On Thursday, Sept. 10, Doug Shaw led a Zoom meeting with Karen Mitchell about Comedy of Mathematics.

“I am so excited today because today is Doug’s day to shine,” said Mitchell, who is a professor at UNI in the Communications and Media department. “He’s going to be doing a workshop on Comedy and Math, and I’ve been trying to see this particular workshop of Doug’s for some time and I either got a conflict, or I couldn’t get to the place where he was doing the workshop or there was no longer room for me in the workshop. So today I finally get to see his very long titled workshop on Comedy and Math that I refer to as The Magic of Three.”

This is the second time Shaw has partnered with the communications department and the Interpreters Theater this semester, and this time he did so with the intentions of teaching students some fun ways to understand math.

The original title of the workshop is, ‘The Mathematics of Comedy or the Comedy of Mathematics, I’m really not sure which.” According to Doug, the title signifies how intertwined the two aspects can be, and that it actually depends on the viewer’s interpretation.

To start the workshop, Shaw used technology to his benefit and explained some different theories in math including vectors, exponential growth, linear growth and a whole lot in between. His main focus in the workshop was to study the patterns of comedy and attribute them to different patterns in math, showing a striking resemblance between the two and helping students to better understand them.
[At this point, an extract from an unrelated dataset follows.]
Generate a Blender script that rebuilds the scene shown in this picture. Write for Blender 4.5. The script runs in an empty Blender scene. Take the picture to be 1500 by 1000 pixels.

There were some goofy improvs that were used to show the differences in graph patterns as well as some videos like a clip from the movie “Airplane,” ordering food and crowded cabin scenes. There was even a video of boarding cabins by comedy duo Key and Peele. Shaw used all these clips and described how students could use them and their variations of comedy to explain different types of growths in math, like exponential or linear and exponential growth, among others.

“A conflict between taking the math route and taking the performance route, it’s kind of an issue in my life because people talk about these things like they’re opposites,” said Shaw. “I cannot tell you how many times, in my time here, I’ve been interviewed by the newspapers when I am doing some cool theater thing or some improv thing and instead of asking me about the improv thing, the reporter will always say, ‘Well what’s a math person doing teaching improv?’ and I’m like, ‘I’m not a math person, I’m a person.’ We’re all people. It’s easier to assess us, it’s easier to control us, it’s easier to deal with us if people put us in these little boxes.”

Shaw further added, “We are so much more than all of that. We can be anything.”